- **Challenge**
Quote exactly the lines from the start of the entries to the one with "COL = S.collection", both ends included.

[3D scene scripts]
** Begin **
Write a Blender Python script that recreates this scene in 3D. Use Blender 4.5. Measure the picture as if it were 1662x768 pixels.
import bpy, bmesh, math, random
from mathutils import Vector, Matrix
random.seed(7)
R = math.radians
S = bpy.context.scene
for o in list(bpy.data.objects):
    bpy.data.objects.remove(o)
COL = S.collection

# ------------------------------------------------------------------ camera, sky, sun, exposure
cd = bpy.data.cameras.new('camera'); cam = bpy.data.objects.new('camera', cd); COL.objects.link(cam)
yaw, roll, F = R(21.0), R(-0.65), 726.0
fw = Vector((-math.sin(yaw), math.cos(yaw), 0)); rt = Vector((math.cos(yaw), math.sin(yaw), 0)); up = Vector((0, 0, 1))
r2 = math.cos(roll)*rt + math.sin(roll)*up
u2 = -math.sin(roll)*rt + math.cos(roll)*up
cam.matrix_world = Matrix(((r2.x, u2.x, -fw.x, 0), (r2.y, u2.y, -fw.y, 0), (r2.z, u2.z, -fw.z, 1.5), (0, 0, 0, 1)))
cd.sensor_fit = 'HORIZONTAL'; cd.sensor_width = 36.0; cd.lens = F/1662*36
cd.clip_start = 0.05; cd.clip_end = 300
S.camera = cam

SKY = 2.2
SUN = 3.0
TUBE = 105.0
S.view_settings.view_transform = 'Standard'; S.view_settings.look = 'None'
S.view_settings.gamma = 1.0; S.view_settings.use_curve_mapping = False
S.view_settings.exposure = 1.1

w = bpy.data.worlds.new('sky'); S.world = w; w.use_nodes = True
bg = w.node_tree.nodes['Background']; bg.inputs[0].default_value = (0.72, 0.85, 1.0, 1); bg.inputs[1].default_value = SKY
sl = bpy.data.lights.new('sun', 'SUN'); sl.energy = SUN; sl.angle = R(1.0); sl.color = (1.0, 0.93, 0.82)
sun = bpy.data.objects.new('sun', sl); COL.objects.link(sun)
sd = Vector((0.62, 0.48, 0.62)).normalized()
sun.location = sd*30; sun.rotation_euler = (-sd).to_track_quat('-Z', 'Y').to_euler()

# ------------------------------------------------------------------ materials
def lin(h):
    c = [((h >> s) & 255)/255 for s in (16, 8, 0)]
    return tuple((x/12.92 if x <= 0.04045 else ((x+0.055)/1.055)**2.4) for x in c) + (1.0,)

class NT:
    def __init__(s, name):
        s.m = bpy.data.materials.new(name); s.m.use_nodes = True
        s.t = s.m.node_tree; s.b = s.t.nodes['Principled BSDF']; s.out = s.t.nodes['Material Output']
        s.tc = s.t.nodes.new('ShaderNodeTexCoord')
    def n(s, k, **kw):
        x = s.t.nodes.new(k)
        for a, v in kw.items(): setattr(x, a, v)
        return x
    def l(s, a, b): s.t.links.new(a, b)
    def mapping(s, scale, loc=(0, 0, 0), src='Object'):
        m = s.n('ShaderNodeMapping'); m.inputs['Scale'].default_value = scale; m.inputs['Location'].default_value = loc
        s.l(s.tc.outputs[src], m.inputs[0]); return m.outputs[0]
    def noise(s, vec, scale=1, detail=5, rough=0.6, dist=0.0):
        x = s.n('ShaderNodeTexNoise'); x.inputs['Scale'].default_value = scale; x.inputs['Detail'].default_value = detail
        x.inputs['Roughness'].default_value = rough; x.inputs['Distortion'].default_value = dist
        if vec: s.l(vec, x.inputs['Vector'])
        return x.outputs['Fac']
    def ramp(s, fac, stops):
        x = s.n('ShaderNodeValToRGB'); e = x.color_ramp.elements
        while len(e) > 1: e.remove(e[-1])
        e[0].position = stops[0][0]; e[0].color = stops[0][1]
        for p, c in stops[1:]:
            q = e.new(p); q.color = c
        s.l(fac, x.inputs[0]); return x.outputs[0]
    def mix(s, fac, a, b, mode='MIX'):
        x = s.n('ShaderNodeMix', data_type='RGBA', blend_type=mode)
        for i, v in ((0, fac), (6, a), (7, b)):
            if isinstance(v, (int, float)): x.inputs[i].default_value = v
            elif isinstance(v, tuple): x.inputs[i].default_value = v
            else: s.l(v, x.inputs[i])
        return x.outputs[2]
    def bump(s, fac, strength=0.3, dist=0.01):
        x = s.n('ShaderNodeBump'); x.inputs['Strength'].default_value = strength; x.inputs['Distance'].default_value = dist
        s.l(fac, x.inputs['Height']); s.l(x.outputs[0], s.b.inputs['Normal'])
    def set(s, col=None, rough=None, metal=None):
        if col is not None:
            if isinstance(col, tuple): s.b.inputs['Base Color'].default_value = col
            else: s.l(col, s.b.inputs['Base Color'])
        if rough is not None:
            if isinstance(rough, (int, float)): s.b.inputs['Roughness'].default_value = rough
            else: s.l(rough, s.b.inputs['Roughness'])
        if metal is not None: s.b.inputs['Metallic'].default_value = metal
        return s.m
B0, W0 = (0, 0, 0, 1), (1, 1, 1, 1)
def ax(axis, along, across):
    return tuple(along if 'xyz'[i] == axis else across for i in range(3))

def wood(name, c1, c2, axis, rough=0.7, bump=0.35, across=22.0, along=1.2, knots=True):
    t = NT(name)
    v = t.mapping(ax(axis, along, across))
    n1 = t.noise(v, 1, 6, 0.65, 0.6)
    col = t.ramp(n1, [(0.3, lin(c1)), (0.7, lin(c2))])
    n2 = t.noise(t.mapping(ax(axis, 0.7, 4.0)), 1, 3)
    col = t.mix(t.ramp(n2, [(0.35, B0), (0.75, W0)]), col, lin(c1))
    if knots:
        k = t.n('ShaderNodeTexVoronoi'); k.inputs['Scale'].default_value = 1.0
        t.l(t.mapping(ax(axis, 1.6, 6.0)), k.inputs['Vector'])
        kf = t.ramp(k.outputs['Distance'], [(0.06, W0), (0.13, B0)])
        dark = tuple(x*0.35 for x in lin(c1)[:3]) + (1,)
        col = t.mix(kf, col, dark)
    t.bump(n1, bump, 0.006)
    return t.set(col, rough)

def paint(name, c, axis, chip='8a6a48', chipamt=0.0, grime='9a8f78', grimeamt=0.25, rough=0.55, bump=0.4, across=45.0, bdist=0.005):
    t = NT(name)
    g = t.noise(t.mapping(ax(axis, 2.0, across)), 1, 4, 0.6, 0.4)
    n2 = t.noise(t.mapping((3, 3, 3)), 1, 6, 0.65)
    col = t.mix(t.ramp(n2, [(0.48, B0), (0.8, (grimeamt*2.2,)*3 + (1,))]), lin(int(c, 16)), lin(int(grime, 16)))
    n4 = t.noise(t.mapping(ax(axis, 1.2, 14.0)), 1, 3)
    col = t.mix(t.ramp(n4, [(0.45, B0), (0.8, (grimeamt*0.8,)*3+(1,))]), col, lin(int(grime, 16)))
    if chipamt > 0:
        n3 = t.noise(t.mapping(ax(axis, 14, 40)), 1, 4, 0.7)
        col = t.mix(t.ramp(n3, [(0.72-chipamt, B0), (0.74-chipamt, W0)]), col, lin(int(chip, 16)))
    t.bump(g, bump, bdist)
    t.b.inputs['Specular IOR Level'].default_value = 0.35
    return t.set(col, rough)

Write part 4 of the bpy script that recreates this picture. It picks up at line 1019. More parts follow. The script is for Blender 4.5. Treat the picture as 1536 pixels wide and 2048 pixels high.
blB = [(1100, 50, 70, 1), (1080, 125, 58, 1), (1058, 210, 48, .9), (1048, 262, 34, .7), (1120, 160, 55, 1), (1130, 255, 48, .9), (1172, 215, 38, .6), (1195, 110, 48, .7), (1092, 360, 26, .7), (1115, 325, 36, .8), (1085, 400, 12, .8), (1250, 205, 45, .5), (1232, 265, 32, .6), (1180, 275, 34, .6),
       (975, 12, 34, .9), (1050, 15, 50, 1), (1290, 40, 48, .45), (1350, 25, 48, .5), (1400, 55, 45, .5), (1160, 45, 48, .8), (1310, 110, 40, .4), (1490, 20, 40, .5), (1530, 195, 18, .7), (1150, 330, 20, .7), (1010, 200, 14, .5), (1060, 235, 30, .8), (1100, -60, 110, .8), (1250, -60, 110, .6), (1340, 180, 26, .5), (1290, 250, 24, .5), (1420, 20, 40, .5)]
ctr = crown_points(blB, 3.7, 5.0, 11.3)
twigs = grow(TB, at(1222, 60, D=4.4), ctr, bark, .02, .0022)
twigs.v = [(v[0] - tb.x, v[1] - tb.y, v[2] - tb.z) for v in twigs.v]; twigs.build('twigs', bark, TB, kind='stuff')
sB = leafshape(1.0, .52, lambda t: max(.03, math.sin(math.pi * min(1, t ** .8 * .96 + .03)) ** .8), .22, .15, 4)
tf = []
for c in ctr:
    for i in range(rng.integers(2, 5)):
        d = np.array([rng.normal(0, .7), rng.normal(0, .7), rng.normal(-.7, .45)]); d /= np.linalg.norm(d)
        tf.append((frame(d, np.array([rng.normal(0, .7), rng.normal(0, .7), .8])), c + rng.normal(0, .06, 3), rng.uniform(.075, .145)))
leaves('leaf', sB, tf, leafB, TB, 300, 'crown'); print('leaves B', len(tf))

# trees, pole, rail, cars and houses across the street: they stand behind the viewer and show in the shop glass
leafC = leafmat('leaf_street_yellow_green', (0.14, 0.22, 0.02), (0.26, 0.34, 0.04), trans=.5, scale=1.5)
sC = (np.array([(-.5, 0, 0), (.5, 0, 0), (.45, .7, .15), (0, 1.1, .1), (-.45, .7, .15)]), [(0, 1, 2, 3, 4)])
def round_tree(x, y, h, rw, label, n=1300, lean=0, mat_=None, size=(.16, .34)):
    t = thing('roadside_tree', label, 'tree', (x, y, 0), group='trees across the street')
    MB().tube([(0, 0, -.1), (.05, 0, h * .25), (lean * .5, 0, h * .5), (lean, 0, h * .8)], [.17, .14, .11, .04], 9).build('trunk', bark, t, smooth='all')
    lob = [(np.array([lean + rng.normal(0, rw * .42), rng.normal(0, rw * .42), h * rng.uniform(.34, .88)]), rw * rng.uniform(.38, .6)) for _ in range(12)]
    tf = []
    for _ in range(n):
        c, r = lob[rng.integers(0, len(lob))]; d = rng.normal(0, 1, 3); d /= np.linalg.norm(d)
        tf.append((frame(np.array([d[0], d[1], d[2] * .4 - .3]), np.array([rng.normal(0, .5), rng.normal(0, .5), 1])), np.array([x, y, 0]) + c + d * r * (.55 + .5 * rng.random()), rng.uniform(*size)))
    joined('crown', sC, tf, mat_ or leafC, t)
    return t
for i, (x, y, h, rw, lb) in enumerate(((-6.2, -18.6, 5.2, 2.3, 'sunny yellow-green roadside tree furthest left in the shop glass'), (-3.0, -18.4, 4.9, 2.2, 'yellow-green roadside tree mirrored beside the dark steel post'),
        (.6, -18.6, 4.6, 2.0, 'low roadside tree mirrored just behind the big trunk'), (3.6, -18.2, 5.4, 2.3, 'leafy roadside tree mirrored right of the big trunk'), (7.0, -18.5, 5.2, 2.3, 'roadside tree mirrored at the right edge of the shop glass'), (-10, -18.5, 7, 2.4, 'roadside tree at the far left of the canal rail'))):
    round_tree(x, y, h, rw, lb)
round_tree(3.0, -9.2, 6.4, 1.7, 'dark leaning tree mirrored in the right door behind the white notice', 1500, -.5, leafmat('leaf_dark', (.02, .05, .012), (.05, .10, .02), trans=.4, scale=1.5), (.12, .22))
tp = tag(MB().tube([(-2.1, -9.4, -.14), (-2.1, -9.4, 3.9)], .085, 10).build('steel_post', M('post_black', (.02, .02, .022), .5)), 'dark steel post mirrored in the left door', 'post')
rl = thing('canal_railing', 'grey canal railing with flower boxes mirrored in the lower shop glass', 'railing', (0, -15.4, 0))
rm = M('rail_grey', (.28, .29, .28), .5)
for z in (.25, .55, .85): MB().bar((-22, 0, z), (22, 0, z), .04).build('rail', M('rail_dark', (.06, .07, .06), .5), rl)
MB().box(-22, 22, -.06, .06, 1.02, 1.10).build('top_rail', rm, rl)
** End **
- **Exercise output**
Write a Blender Python script that recreates this scene in 3D. Use Blender 4.5. Measure the picture as if it were 1662x768 pixels.
import bpy, bmesh, math, random
from mathutils import Vector, Matrix
random.seed(7)
R = math.radians
S = bpy.context.scene
for o in list(bpy.data.objects):
    bpy.data.objects.remove(o)
COL = S.collection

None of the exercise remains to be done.